# start of Data block

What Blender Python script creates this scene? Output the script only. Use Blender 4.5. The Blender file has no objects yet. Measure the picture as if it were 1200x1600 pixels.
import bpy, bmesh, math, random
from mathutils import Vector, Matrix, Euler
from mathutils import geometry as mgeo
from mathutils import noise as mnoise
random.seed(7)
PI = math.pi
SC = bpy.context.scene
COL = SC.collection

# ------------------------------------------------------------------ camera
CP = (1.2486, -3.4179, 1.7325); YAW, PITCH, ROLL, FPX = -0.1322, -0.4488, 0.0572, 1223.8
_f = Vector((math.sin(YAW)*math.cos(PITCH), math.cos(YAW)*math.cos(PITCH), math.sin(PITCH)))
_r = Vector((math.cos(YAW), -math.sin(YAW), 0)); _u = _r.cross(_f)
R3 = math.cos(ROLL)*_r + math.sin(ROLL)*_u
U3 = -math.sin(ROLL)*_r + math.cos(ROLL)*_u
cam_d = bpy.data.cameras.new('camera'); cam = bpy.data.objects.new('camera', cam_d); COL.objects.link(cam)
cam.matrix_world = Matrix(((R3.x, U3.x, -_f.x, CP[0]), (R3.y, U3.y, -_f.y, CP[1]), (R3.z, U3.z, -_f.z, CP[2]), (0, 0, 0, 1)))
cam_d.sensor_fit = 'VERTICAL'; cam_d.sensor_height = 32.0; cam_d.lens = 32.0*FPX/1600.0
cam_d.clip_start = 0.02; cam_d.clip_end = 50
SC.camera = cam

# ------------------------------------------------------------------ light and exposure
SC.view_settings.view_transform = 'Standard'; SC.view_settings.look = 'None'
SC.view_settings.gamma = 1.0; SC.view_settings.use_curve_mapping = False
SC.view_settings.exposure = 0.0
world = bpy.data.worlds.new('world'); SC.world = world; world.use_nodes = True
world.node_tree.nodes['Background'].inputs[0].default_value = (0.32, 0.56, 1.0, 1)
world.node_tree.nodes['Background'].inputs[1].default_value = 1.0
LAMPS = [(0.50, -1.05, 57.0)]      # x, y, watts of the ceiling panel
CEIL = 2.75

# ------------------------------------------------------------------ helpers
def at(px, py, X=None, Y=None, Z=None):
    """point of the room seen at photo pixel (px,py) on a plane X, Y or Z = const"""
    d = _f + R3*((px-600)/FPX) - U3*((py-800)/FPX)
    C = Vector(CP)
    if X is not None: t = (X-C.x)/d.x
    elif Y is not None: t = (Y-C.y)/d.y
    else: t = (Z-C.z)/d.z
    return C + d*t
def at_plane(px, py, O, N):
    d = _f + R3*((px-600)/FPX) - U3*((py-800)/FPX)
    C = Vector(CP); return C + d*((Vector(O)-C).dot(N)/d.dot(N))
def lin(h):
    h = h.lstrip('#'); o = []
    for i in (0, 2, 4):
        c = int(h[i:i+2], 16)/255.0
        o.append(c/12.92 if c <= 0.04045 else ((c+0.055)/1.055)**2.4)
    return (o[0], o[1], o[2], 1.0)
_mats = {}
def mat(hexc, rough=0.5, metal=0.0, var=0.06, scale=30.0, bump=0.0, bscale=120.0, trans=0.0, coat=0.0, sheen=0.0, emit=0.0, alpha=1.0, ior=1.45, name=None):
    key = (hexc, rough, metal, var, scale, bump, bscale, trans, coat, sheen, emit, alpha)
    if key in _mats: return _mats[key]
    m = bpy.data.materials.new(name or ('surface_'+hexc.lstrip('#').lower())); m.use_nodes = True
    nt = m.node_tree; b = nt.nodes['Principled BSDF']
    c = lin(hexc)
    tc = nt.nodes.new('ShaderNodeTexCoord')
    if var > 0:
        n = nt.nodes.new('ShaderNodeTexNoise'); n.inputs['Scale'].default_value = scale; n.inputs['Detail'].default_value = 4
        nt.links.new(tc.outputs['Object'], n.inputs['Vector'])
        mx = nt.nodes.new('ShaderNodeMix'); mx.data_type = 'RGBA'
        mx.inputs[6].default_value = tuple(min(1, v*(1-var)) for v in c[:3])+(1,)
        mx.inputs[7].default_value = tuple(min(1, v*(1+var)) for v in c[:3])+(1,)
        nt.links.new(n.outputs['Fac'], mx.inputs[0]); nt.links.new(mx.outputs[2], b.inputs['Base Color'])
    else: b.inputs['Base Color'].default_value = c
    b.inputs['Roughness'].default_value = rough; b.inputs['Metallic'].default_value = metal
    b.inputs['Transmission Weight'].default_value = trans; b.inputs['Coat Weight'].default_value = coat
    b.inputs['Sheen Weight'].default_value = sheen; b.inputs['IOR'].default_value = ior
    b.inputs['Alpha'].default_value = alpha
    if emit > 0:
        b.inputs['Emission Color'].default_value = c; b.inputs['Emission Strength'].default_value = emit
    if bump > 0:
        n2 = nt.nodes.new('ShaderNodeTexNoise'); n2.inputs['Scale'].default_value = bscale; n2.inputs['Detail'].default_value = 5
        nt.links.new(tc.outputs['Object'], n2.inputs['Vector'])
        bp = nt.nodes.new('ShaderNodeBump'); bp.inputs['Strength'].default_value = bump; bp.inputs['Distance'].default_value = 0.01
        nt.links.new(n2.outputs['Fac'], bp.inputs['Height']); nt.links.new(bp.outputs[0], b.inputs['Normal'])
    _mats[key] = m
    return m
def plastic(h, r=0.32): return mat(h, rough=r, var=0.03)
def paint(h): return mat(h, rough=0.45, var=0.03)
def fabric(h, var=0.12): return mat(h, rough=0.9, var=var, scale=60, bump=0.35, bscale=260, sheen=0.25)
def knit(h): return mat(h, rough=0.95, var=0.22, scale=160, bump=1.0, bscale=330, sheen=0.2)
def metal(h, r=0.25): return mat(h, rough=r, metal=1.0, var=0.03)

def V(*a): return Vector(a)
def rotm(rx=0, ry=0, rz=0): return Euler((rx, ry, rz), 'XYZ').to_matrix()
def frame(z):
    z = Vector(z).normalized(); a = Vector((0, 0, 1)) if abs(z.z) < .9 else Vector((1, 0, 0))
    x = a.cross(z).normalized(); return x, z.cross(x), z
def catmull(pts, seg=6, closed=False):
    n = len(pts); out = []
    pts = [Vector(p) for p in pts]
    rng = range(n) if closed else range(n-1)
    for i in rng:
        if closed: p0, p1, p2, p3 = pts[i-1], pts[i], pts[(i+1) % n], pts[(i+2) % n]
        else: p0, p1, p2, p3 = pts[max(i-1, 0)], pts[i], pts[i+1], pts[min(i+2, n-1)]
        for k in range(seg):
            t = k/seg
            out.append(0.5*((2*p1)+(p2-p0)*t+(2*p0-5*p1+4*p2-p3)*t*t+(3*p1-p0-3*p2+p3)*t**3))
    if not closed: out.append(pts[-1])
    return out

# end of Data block

• [Objective]: Your task is to quote the lines above, beginning with the first and ending with the one that holds "COL = SC.collection".

• [Result of this exercise]:
What Blender Python script creates this scene? Output the script only. Use Blender 4.5. The Blender file has no objects yet. Measure the picture as if it were 1200x1600 pixels.
import bpy, bmesh, math, random
from mathutils import Vector, Matrix, Euler
from mathutils import geometry as mgeo
from mathutils import noise as mnoise
random.seed(7)
PI = math.pi
SC = bpy.context.scene
COL = SC.collection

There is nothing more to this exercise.